NEWPORT – When Newport officials unanimously voted two weeks ago to become only the second community in Maine that would accept used agricultural containers, they didn’t realize that they would also be accepting the liability associated with the chemicals and pesticides in them.
The selectmen voted unanimously Wednesday night to rescind their earlier vote and not sign the recycling contract.
After reviewing the contract between Newport and Ag Container Recycling Council of Washington, D.C., the town’s attorney warned Town Manager James Ricker that once the transfer station accepted such containers, they became the town’s property.
“If a truck were to roll over and drop one of those containers, we would be completely liable,” Ricker said.
Ricker said that Newport would have been only the second community in the state to accept the containers.
Board members were angry when they learned they would be liable.
“We asked [company representatives] that very question,” Selectman James Brann said. “They sat right here and told us we weren’t liable for a thing.”

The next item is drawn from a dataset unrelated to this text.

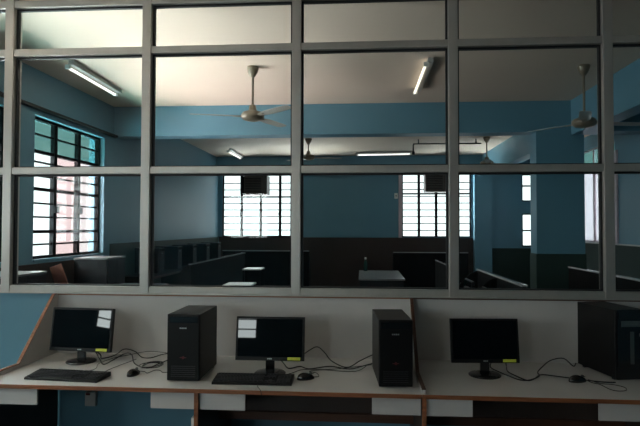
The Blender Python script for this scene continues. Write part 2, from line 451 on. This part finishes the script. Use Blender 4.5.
def desk(label, x0, x1, legs, dividers, braces, rails, group='office computer desks'):
    t = thing('computer_desk', label, 'desk', (0, 0, 0), 0, group)
    MB().box((x0, YF, DZ - TH), (x1, YB, DZ), 0, .002).build('desktop', 'lam', t)
    MB().box((x0, YF - .008, DZ - TH - .002), (x1, YF, DZ + .001), 0, .002).build('front_edging', 'wood', t)
    MB().box((x0, YB, .70), (x1, YB + .012, 1.172)).build('back_panel', 'lampanel', t)
    MB().box((x0, YB - .006, 1.172), (x1, YB + .014, 1.183)).build('top_edging', 'darkwood' if x0 > 0 else 'wood', t)
    for x in legs: leg_panel(t, x)
    for x in dividers: divider(t, x, 0)
    for a, b_ in braces: MB().box((a, YF + .022, .628), (b_, YF + .037, DZ - TH), 0, .001).build('apron_panel', 'lampanel', t)
    for a, b_ in rails:
        MB().box((a, 3.60, .425), (b_, 3.63, .475)).build('foot_rail', 'darkwood', t)
        MB().box((a, 3.63, .475), (b_, 3.645, .60)).build('modesty_board', 'lamdark', t)
    return t
desk('white computer desk holding the left and middle monitors', -2.262, .326, [-2.24, -.947], [-2.247],
     [(-2.228, -1.905), (-1.22, -.96), (-.933, -.668), (.052, .322)], [(-.935, .322)])
desk('white computer desk holding the right monitor and the sideways tower',   .327, 2.93, [.339, 1.63, 2.90], [.3375, 2.915],
     [(.353, .605), (1.28, 1.617), (1.645, 1.9)], [(.353, 1.617), (1.643, 2.888)])

t = thing('socket_box', 'small pale socket box with a red switch on the blue wall below the left monitor', 'socket', (-1.975, 3.97, .37))
MB().box((-.04, -.035, 0), (.04, 0, .10), 0, .004).build('box_body', 'lampanel', t)
MB().box((-.03, -.040, .08), (.0, -.035, .095)).build('switch', 'red', t)
t = thing('socket_box', 'small white socket box on the leg panel under the left tower', 'socket', (-.958, 3.22, .47))
MB().box((-.035, -.03, 0), (0, .03, .095), 0, .004).build('box_body', 'whiteplastic', t)
MB().box((-.039, -.012, .03), (-.035, .012, .06)).build('switch', 'whiteplastic', t)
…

Ricker explained that the town’s municipal immunity would protect them if they handled only agricultural containers from Newport farms and businesses, “not those from Lewiston or Cherryfield.”

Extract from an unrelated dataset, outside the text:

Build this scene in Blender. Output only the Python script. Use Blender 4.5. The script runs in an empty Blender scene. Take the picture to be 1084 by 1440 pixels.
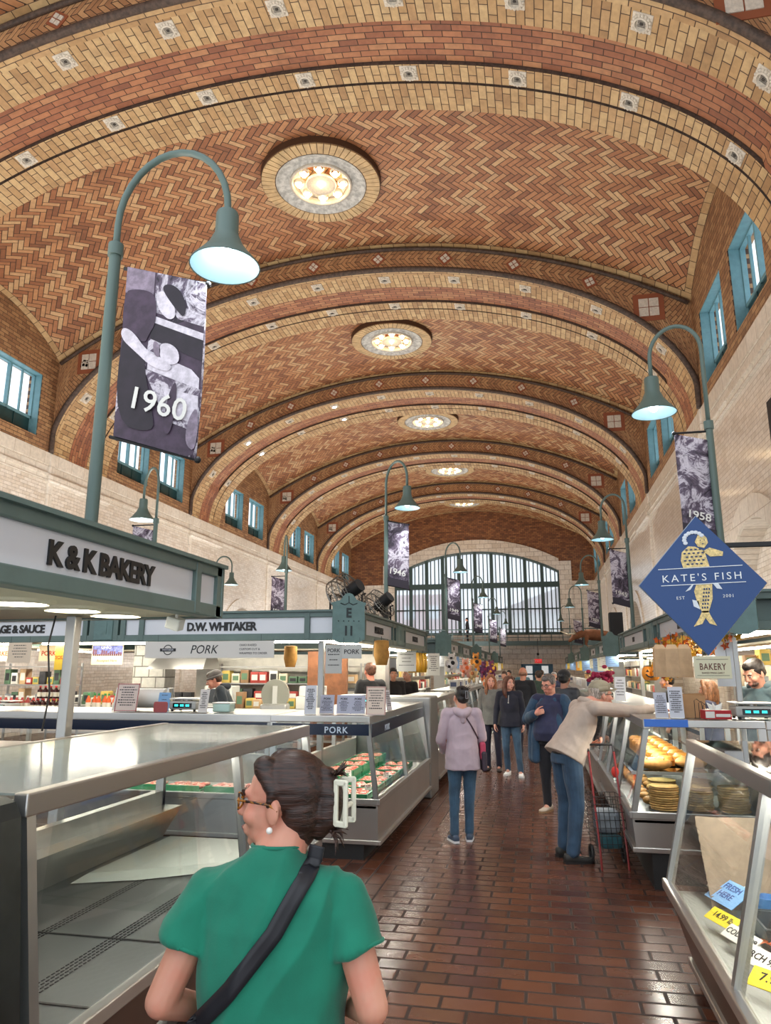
import bpy, bmesh, math, random
import numpy as np
from mathutils import Vector, Matrix, Euler, noise as mnoise
R = math.radians
PI = math.pi
random.seed(7)
SC = bpy.context.scene
COL = SC.collection

# ------------------------------------------------------------------ tagging
def tag(o, label=None, cat=None, group=None, kind=None):
    if label: o['label'] = label
    if cat: o['category'] = cat
    if group: o['group'] = group
    if kind: o['kind'] = kind
    return o

def empty(name, loc=(0, 0, 0), rz=0, label=None, cat=None, group=None, kind=None):
    o = bpy.data.objects.new(name, None)
    COL.objects.link(o)
    o.location = loc
    o.rotation_euler = (0, 0, rz)
    o.empty_display_size = .1
    return tag(o, label, cat, group, kind)

def copy_tree(o, parent=None):
    c = o.copy()
    COL.objects.link(c)
    if parent: c.parent = parent
    for ch in list(o.children):
        copy_tree(ch, c)
    return c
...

“The town of Newport does not want to be in the chemical business,” he said.
The board also praised lakeside resident Tom Hart for a design for hydraulically controlled flashboards for the North Street Dam. The town had been using the gate in the dam to raise and lower the lake level and officials were concerned about the wear and tear on the expensive machinery.
Hart’s design uses steel flashboards, sealed with rubber, that are hydraulically raised and lowered, allowing the gate to remain in place. He estimated the cost of the project at $6,000.
“One bad year with the gate and it would cost the same as three of these,” Ricker said of Hart’s design.
The selectmen voted to have an engineer review the design and it could possibly be installed next spring.
In other business, the board:
. Discussed bringing an article before the annual town meeting to use the interest generated by the cemetery trust fund to improve the cemetery roads.
. Agreed to set a new dump sticker policy for 2007.
. Set the schedule for coming budget workshops for three Wednesdays, Dec. 6, 13, and 20.
. Authorized the town manager and the public works director to suspend burials at town cemeteries if the ground is too soft for vehicles due to excessive rain.
. Accepted a $1,000 grant from Wal-Mart in Palmyra to provide supplies for criminal investigations for the Newport Police Department.